When we skip this step, there is a real danger that we make the assumption that everyone sees what we do, and the conversation is based on unshared assumptions of reality, rather than shared facts. Consensus on a decision is almost impossible if we are basing our decisions on different starting points.
The following paragraphs from the upcoming book Getting to the Bottom of ToP, to be published later this year, indicate the focus of the objective level.
“The thing itself”, the specific concern, is the ground and focus of an inquiry. Our attention and consciousness are brought to bear on a very real something we are concerned about, something that exists within a socio-historical context. If an inquiry is to reveal something of significance, it begins with a concrete, real aspect of our experience. We seek to gather what information we can about it as it is and our experience of it.
For example, if we are concerned about the quality of our meetings, a group may reflect on the experience of a difficult meeting, a so-so meeting, a great meeting and, most helpfully, all varieties of our experience. We describe those real experiences and ground our conversations in lived reality. Those specific experiences become our reference points for further examination of what could improve meetings and for choices about how we will conduct future meetings.
So how do we establish shared facts in a group?
The first step is to start with a concrete beginning point. This is something tangible that has observable facts that can start the conversation with a grounded shared reality. It can be a shared experience, or a presentation, or a printed paper, or even an experiential exercise that we do with the group before we start the discussion.
Then we ask appropriate questions that the group needs to answer to understand what is actually going on. The following describes levels of objective questions from Getting to the Bottom of ToP.
From Getting to the Bottom of Top, Chapter 5, Focused Conversation Method
Level 1, the OBJECTIVE level, focuses on sensory information, facts and basic information. This stage is about being aware of the phenomena, or what is going on. The intentional focus is directing our consciousness toward what is going on around us. Radical openness at this level is not making assumptions about connections or meaning of the phenomena we are observing. The method of inquiry at this stage is observation.
At the objective level the focused conversation method uses a number of ways to focus awareness on what is going on.

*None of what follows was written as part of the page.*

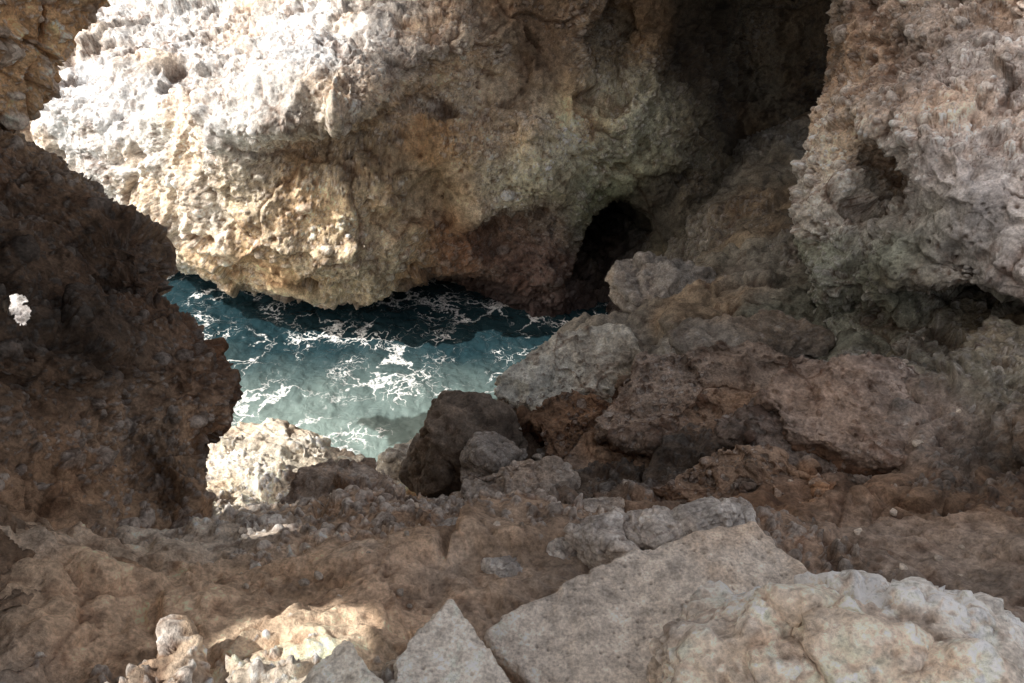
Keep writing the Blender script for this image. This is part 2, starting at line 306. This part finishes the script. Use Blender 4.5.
# ------------------------------------------------------------------ ground
G=[(-0.63,1.35,3.83),(-1.19,1.32,3.87),(-1.41,1.26,3.97),(-0.04,1.43,3.69),(0.59,1.43,3.62),(1.19,1.4,3.68),(1.54,1.38,3.78),(0.47,1.72,3.58),(-0.11,1.77,3.60),(-0.75,1.77,3.65),(-1.27,1.77,3.65),(-1.61,1.58,3.9),(0.15,2.15,3.52),(1.0,2.23,3.52),(1.44,1.95,3.60),(1.84,2.03,3.67),(-0.16,2.69,3.05),(-0.96,3.3,2.64),(-1.34,3.0,2.62),(-0.5,3.03,2.70),(-1.53,2.69,2.9),(-1.76,2.35,3.35),(-1.93,2.07,3.73),(0.25,2.99,2.8),(0.67,2.99,2.75),(0.92,2.75,2.9),(1.47,2.65,3.16),(0.57,3.89,2.1),(-0.07,3.45,2.3),(-.55,3.6,2.15),(0.36,4.66,1.8),(1.0,4.95,1.9),(1.43,3.89,2.45),(1.99,3.65,2.75),(1.78,3.11,2.9),(2.25,3.07,3.0),(2.63,3.34,3.2),(2.68,4.07,2.93),(2.19,2.49,3.46),(0.82,6.04,1.5),(0.07,5.83,1.3),(1.39,6.79,1.65),(1.98,6.45,1.97),(2.44,5.84,2.14),(2.76,5.33,2.28),(2.17,8.14,1.4),(2.74,7.85,1.87),(2.89,7.02,2.08),(2.95,9.56,1.7),(3.36,9.21,1.72),(1.93,9.2,.6),(1.05,8.0,0.4),(1.5,8.6,.35),(0.6,8.31,0.1),(3.41,5.17,2.58),
(-1.05,4.1,1.5),(-1.6,3.9,1.3),(-.95,5.2,.95),(-1.6,5.2,.95),(-2.0,4.6,1.1),(-2.3,5.4,.90),(-2.4,6.3,.3),(-1.3,5.75,.35),(-1.3,6.3,-.3),(-3,7.5,-.7),(-1.5,7.6,-.9),(-4.5,6,.4),(-5,9,-1.2),(-.25,6.9,-.3),(-.1,7.8,-.7),(-.5,9,-1.3),(-3,10,-1.5),(0,9.2,-.9),(-.35,5.0,1.0),(.25,7.0,.9),
(-8,6,.5),(-8,10,-1),(0,0,3.9),(-2,0,4.6),(2,0,4.2),(0,-3,4.5),(-4,-3,6),(4,-3,5),(4,1,4.2),(5,3,4.2),(-3,2,4),(5,5,3.2),(-10,8,-.5),(6,9,2.5),(4,12,1.8),(0,12,-1)]
G=np.array(G)
def tps(r2): return r2*np.log(r2+1e-9)*.5
D=((G[:,None,:2]-G[None,:,:2])**2).sum(2); nG=len(G)
K=np.zeros((nG+3,nG+3));K[:nG,:nG]=tps(D)+np.eye(nG)*.015;K[:nG,nG]=1;K[:nG,nG+1:]=G[:,:2];K[nG,:nG]=1;K[nG+1:,:nG]=G[:,:2].T
cf=np.linalg.solve(K,np.concatenate([G[:,2],np.zeros(3)]))
def gz(x,y):
    x=np.asarray(x,float).ravel();y=np.asarray(y,float).ravel();z=cf[nG]+cf[nG+1]*x+cf[nG+2]*y
    for k in range(nG): z=z+cf[k]*tps((x-G[k,0])**2+(y-G[k,1])**2)
    return z
m,n=980,880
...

Observing sensory experience
At the most basic stage the objective level is about observing, bringing to consciousness all of what is going on, or identifying the aspects of a phenomenon. In a conversation, this involves asking questions that allow each participant to share their observations, so they become a part of the experience of the whole group. Depending on what is being observed, the facilitator might ask for visual observations – colours, shapes, textures, sizes, or objects (which may include words or phrases on a page). Or the questions might ask for auditory impressions from an object or experience, such as sounds, words or phrases that were heard. For some situations, questions might ask for physical sensations such as smell, taste, or tactile impressions.
Recalling
Recalling things that actually happened is another element of observation –- describing –observed events, actions taken, past experience. Participants might recall the parts of a story – the characters, scenes and obvious plot lines, as in “what happened first, then, and then….” Or they might remember the actions actually taken in a project or what happened in an event.
Highlighting Facts and Thoughts
At this level of the objective phase, a bit of selection begins to surface. People are asked for facts, statistics or basic information, words or phrases that stood out for them, what caught their attention in a paper or presentation, or a list of the elements within a whole.
Grounding a Phenomena
Sometimes it helps to name examples of a concept, grounding the abstraction in real phenomena. Describing the aspects of an idea can also be objective information, although explaining the significance of the idea would be at the interpretive level.
Generating Ideas
An interesting manifestation of the objective level is getting participants to articulate ideas or thoughts that are already present in their minds. The facilitator might ask for responses to a brainstorm question, or ask people to share existing thoughts or an idea they have been pondering.
When the group has a shared understanding of the facts about a situation, then they can become aware of their associations and reactions, and use those as wisdom to take them to deeper shared understanding and consensus.